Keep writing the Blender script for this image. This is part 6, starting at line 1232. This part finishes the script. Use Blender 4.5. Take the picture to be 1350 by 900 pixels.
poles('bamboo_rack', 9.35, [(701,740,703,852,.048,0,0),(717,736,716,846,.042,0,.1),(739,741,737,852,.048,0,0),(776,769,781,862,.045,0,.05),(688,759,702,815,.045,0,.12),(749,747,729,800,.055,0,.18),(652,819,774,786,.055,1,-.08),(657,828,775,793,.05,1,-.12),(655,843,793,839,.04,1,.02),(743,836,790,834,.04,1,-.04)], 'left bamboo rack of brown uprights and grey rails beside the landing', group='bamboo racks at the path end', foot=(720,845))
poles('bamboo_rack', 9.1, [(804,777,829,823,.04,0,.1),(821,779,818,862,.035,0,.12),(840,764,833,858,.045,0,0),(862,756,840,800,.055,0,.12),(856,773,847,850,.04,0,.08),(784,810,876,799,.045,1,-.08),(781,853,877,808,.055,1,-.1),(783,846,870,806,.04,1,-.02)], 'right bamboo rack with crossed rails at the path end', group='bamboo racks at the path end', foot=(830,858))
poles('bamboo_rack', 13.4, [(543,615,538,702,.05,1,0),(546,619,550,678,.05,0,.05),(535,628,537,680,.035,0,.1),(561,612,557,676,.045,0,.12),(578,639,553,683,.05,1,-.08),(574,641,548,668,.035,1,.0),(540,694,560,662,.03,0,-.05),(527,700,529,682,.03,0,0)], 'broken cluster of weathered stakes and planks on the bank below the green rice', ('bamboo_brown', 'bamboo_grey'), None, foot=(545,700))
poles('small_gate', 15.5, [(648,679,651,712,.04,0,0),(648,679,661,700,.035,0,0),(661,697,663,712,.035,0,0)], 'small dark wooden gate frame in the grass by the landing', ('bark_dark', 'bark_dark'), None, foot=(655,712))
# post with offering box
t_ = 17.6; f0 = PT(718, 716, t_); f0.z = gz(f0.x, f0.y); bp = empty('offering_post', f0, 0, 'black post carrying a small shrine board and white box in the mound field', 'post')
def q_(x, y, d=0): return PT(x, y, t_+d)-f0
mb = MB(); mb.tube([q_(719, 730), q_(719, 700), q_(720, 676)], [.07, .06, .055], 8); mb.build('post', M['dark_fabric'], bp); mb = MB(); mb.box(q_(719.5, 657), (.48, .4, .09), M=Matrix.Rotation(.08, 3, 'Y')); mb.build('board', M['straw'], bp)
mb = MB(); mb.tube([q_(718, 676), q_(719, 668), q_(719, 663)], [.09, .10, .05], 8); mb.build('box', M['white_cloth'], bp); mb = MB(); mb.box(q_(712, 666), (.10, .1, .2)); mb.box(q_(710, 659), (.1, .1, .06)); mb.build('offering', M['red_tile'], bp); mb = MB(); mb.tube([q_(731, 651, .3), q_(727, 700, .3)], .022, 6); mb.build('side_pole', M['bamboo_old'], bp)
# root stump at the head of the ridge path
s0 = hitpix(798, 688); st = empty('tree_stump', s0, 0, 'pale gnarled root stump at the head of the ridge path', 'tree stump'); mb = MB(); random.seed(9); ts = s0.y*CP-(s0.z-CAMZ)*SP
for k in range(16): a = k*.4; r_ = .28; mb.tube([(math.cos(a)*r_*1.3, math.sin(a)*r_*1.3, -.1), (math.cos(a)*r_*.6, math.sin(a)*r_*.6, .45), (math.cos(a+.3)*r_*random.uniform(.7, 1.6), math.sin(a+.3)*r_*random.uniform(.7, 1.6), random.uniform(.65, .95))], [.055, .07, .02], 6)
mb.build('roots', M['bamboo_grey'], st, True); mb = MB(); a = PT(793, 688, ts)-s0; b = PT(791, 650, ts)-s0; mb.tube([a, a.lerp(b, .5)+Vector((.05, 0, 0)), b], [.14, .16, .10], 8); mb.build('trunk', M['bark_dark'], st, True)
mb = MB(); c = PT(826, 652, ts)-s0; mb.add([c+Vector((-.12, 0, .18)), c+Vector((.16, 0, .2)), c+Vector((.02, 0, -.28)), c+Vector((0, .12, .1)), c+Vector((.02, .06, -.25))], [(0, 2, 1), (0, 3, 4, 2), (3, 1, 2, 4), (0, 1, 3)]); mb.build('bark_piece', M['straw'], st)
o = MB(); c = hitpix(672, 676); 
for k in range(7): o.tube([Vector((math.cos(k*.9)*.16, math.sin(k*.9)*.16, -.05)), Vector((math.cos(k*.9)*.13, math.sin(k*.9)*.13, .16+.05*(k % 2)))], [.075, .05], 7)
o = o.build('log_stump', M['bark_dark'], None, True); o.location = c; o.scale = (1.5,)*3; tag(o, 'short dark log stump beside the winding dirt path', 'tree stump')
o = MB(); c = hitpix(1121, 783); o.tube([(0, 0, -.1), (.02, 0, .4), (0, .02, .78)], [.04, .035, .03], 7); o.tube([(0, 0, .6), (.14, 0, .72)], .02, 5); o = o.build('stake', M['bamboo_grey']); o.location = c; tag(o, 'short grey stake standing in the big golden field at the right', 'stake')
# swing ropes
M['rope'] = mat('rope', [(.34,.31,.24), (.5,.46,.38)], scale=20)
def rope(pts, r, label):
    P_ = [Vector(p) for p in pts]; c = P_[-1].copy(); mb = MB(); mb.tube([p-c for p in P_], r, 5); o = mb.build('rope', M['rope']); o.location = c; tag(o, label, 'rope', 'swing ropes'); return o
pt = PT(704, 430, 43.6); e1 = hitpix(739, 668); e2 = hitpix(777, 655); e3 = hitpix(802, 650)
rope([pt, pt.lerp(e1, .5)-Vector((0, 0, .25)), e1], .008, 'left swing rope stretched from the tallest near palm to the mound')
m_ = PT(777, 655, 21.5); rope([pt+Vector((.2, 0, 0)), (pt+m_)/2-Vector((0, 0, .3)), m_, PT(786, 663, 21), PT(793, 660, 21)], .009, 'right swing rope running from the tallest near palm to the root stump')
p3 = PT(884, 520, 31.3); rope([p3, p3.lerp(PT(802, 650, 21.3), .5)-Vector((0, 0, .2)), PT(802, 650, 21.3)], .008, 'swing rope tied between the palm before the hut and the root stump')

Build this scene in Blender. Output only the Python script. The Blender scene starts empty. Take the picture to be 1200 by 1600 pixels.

--- --- ---

__WHAT IS ASKED__: Reproduce all of the records exactly.

__ANSWER__:
Keep writing the Blender script for this image. This is part 6, starting at line 1232. This part finishes the script. Use Blender 4.5. Take the picture to be 1350 by 900 pixels.
poles('bamboo_rack', 9.35, [(701,740,703,852,.048,0,0),(717,736,716,846,.042,0,.1),(739,741,737,852,.048,0,0),(776,769,781,862,.045,0,.05),(688,759,702,815,.045,0,.12),(749,747,729,800,.055,0,.18),(652,819,774,786,.055,1,-.08),(657,828,775,793,.05,1,-.12),(655,843,793,839,.04,1,.02),(743,836,790,834,.04,1,-.04)], 'left bamboo rack of brown uprights and grey rails beside the landing', group='bamboo racks at the path end', foot=(720,845))
poles('bamboo_rack', 9.1, [(804,777,829,823,.04,0,.1),(821,779,818,862,.035,0,.12),(840,764,833,858,.045,0,0),(862,756,840,800,.055,0,.12),(856,773,847,850,.04,0,.08),(784,810,876,799,.045,1,-.08),(781,853,877,808,.055,1,-.1),(783,846,870,806,.04,1,-.02)], 'right bamboo rack with crossed rails at the path end', group='bamboo racks at the path end', foot=(830,858))
poles('bamboo_rack', 13.4, [(543,615,538,702,.05,1,0),(546,619,550,678,.05,0,.05),(535,628,537,680,.035,0,.1),(561,612,557,676,.045,0,.12),(578,639,553,683,.05,1,-.08),(574,641,548,668,.035,1,.0),(540,694,560,662,.03,0,-.05),(527,700,529,682,.03,0,0)], 'broken cluster of weathered stakes and planks on the bank below the green rice', ('bamboo_brown', 'bamboo_grey'), None, foot=(545,700))
poles('small_gate', 15.5, [(648,679,651,712,.04,0,0),(648,679,661,700,.035,0,0),(661,697,663,712,.035,0,0)], 'small dark wooden gate frame in the grass by the landing', ('bark_dark', 'bark_dark'), None, foot=(655,712))
# post with offering box
t_ = 17.6; f0 = PT(718, 716, t_); f0.z = gz(f0.x, f0.y); bp = empty('offering_post', f0, 0, 'black post carrying a small shrine board and white box in the mound field', 'post')
def q_(x, y, d=0): return PT(x, y, t_+d)-f0
mb = MB(); mb.tube([q_(719, 730), q_(719, 700), q_(720, 676)], [.07, .06, .055], 8); mb.build('post', M['dark_fabric'], bp); mb = MB(); mb.box(q_(719.5, 657), (.48, .4, .09), M=Matrix.Rotation(.08, 3, 'Y')); mb.build('board', M['straw'], bp)
mb = MB(); mb.tube([q_(718, 676), q_(719, 668), q_(719, 663)], [.09, .10, .05], 8); mb.build('box', M['white_cloth'], bp); mb = MB(); mb.box(q_(712, 666), (.10, .1, .2)); mb.box(q_(710, 659), (.1, .1, .06)); mb.build('offering', M['red_tile'], bp); mb = MB(); mb.tube([q_(731, 651, .3), q_(727, 700, .3)], .022, 6); mb.build('side_pole', M['bamboo_old'], bp)
# root stump at the head of the ridge path
s0 = hitpix(798, 688); st = empty('tree_stump', s0, 0, 'pale gnarled root stump at the head of the ridge path', 'tree stump'); mb = MB(); random.seed(9); ts = s0.y*CP-(s0.z-CAMZ)*SP
for k in range(16): a = k*.4; r_ = .28; mb.tube([(math.cos(a)*r_*1.3, math.sin(a)*r_*1.3, -.1), (math.cos(a)*r_*.6, math.sin(a)*r_*.6, .45), (math.cos(a+.3)*r_*random.uniform(.7, 1.6), math.sin(a+.3)*r_*random.uniform(.7, 1.6), random.uniform(.65, .95))], [.055, .07, .02], 6)
mb.build('roots', M['bamboo_grey'], st, True); mb = MB(); a = PT(793, 688, ts)-s0; b = PT(791, 650, ts)-s0; mb.tube([a, a.lerp(b, .5)+Vector((.05, 0, 0)), b], [.14, .16, .10], 8); mb.build('trunk', M['bark_dark'], st, True)
mb = MB(); c = PT(826, 652, ts)-s0; mb.add([c+Vector((-.12, 0, .18)), c+Vector((.16, 0, .2)), c+Vector((.02, 0, -.28)), c+Vector((0, .12, .1)), c+Vector((.02, .06, -.25))], [(0, 2, 1), (0, 3, 4, 2), (3, 1, 2, 4), (0, 1, 3)]); mb.build('bark_piece', M['straw'], st)
o = MB(); c = hitpix(672, 676); 
for k in range(7): o.tube([Vector((math.cos(k*.9)*.16, math.sin(k*.9)*.16, -.05)), Vector((math.cos(k*.9)*.13, math.sin(k*.9)*.13, .16+.05*(k % 2)))], [.075, .05], 7)
o = o.build('log_stump', M['bark_dark'], None, True); o.location = c; o.scale = (1.5,)*3; tag(o, 'short dark log stump beside the winding dirt path', 'tree stump')
o = MB(); c = hitpix(1121, 783); o.tube([(0, 0, -.1), (.02, 0, .4), (0, .02, .78)], [.04, .035, .03], 7); o.tube([(0, 0, .6), (.14, 0, .72)], .02, 5); o = o.build('stake', M['bamboo_grey']); o.location = c; tag(o, 'short grey stake standing in the big golden field at the right', 'stake')
# swing ropes
M['rope'] = mat('rope', [(.34,.31,.24), (.5,.46,.38)], scale=20)
def rope(pts, r, label):
    P_ = [Vector(p) for p in pts]; c = P_[-1].copy(); mb = MB(); mb.tube([p-c for p in P_], r, 5); o = mb.build('rope', M['rope']); o.location = c; tag(o, label, 'rope', 'swing ropes'); return o
pt = PT(704, 430, 43.6); e1 = hitpix(739, 668); e2 = hitpix(777, 655); e3 = hitpix(802, 650)
rope([pt, pt.lerp(e1, .5)-Vector((0, 0, .25)), e1], .008, 'left swing rope stretched from the tallest near palm to the mound')
m_ = PT(777, 655, 21.5); rope([pt+Vector((.2, 0, 0)), (pt+m_)/2-Vector((0, 0, .3)), m_, PT(786, 663, 21), PT(793, 660, 21)], .009, 'right swing rope running from the tallest near palm to the root stump')
p3 = PT(884, 520, 31.3); rope([p3, p3.lerp(PT(802, 650, 21.3), .5)-Vector((0, 0, .2)), PT(802, 650, 21.3)], .008, 'swing rope tied between the palm before the hut and the root stump')

Build this scene in Blender. Output only the Python script. The Blender scene starts empty. Take the picture to be 1200 by 1600 pixels.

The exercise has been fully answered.